The International Crimes Tribunal (Bangladesh) (ICT of Bangladesh) is a domestic war crimes tribunal in Bangladesh set up in 2009 to investigate and prosecute suspects for the genocide committed in 1971 by the Pakistan Army and their local collaborators, Razakars, Al-Badr and Al-Shams during the Bangladesh Liberation War. During the 2008 general election, the Awami League (AL) pledged to establish the tribunals in response to long-standing calls for trying war criminals. The first indictments were issued in 2010. However, the main perpetrators of the war crimes, the Pakistan soldiers, remained out of the reach of the courts.

The government set up the tribunal after the Awami League won the general election in December 2008 with a more than two-thirds majority in parliament. The War Crimes Fact Finding Committee, tasked to investigate and find evidence, completed its report in 2008, identifying 1,600 suspects. Prior to the formation of the ICT, the United Nations Development Programme offered assistance in 2009 on the tribunal's formation.
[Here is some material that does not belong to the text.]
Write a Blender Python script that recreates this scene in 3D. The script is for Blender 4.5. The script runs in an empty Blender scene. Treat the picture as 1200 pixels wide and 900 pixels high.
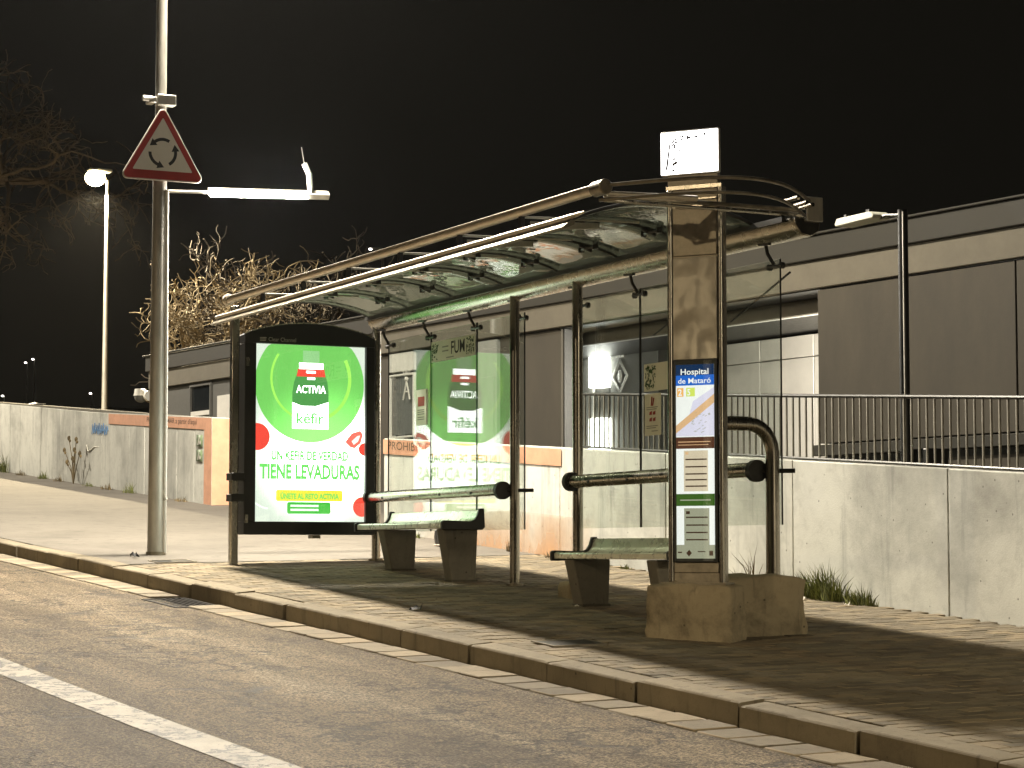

In 2009, the parliament amended the 1973 act that authorised such a tribunal to update it.

By 2012, nine leaders of Jamaat-e-Islami, the largest Islamist party in the nation, and two of the Bangladesh Nationalist Party, had been indicted as suspects in war crimes. Three leaders of Jamaat were the first tried; each were convicted of several charges of war crimes. The first person convicted was Abul Kalam Azad, tried in absentia as he had left the country; he was sentenced to death in January 2013.

The ICT initially received some offers of international assistance. In 2009, the UN offered its expertise, expressing an interest in helping Bangladesh avoid the problems other countries faced in similar trials. The EU has passed three resolutions supporting the trials and Jean Lambert has said "she expected that the trial would conform to the highest standard possible."